Sex-Harassment Suit to End in Settlement?
Case Involves Feds, Leucadia And Son of an LDS Leader
Harassment Suit Will End In Settlement
Byline: BY MIKE CARTER THE ASSOCIATED PRESS
A settlement apparently has been reached in an unprecedented federal sexual-harassment lawsuit against a prominent Utah businessman, the son of a Mormon Church leader.
The defendants -- Leucadia National Corp., owned by Utah entrepreneur Ian Cumming, two of its subsidiaries and a former company officer, Thomas L. Monson -- have agreed to pay former paralegal Jennifer Bottomly an undisclosed sum, her lawyer said Thursday. However, Monson's lawyer, Ellen Maycock, said no paperwork has been signedto finalize any agreement. "The parties are confident we'll get there," she said. "But we haven't seen anything to sign yet."

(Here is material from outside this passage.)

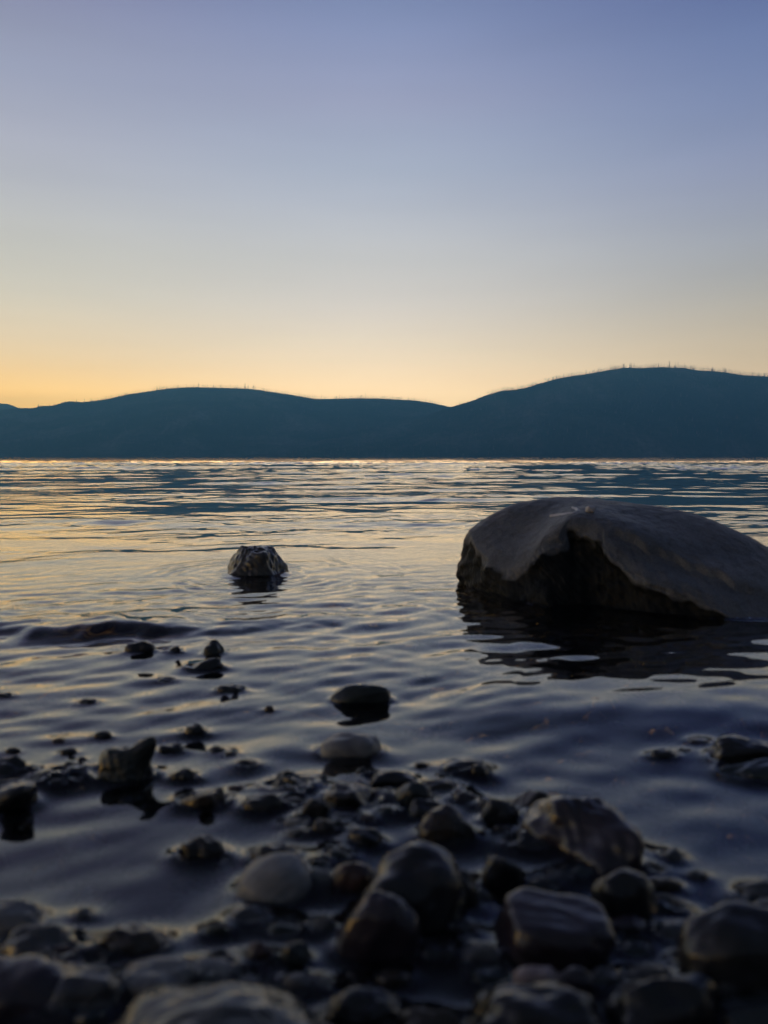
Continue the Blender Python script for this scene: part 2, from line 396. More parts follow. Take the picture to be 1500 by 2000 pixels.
    mx2 = nn.nodes.new('ShaderNodeMix'); mx2.data_type = 'RGBA'; nn.links.new(lich, mx2.inputs[0]); nn.links.new(mx.outputs[2], mx2.inputs[6]); mx2.inputs[7].default_value = (.066, .066, .062, 1)
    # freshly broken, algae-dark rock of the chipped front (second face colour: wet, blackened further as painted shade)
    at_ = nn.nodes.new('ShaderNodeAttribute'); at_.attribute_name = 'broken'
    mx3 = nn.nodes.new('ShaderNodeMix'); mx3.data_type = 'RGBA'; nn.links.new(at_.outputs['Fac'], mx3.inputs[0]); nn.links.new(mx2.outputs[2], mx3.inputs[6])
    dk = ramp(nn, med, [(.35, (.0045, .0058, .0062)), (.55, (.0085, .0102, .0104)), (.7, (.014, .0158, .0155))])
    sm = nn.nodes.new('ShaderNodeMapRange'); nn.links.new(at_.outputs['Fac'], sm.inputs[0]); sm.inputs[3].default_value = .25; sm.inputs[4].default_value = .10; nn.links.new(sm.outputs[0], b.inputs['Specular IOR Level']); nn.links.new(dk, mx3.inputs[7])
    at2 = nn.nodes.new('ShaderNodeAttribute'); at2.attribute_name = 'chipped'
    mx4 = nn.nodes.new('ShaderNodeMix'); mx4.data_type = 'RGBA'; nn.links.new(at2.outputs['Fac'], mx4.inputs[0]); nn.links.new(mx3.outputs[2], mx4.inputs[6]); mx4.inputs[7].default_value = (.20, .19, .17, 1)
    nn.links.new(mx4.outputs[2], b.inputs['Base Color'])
    rr = ramp(nn, med, [(.35, (.42,) * 3), (.7, (.62,) * 3)]); nn.links.new(rr, b.inputs['Roughness'])
    b.inputs['Specular IOR Level'].default_value = .4
    b.inputs['Coat Weight'].default_value = .04; b.inputs['Coat Roughness'].default_value = .4; b.inputs['Specular IOR Level'].default_value = .25
    p = bump(nn, b, fine, .6, .002); bump(nn, b, med, .6, .008, p)
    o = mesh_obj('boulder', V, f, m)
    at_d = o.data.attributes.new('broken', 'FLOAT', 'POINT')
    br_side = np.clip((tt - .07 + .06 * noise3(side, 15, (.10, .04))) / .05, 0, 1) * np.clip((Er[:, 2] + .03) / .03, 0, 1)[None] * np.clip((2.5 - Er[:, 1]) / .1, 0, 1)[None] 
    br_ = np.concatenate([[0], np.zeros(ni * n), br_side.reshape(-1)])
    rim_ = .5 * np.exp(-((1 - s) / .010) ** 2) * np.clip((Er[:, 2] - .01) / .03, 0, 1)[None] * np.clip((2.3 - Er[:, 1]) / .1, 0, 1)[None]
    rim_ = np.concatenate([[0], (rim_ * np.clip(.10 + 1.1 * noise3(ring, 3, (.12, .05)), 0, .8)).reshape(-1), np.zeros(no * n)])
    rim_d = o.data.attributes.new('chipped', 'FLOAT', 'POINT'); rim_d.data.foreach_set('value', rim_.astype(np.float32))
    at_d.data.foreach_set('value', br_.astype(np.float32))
    return o, T
boulder, TOPZ = build_boulder()
tag(boulder, 'huge smooth grey boulder with a dark chipped front, standing in the water on the right', 'boulder')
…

Maycock confirmed that a trial set to begin Monday before U.S. District Judge Dee Benson had been canceled. The lawsuit included the first-ever intervention by the U.S. Equal Opportunity Employment Commission in a Utah sexual-harassment case.
Bottomly, 35, was fired after she reported alleged sexual harassment by Monson, 45, son of Thomas S. Monson, first counselor in the governing First Presidency of The Church of Jesus Christ of Latter-day Saints.
Thomas L. Monson was fired from his job as vice president and general counsel for American Investment Bank, a Leucadia subsidiary. In her lawsuit filed in 1994, Bottomly claimed she was fired in retaliation for having accused Monson, after first being told her job as a company paralegal was not in jeopardy.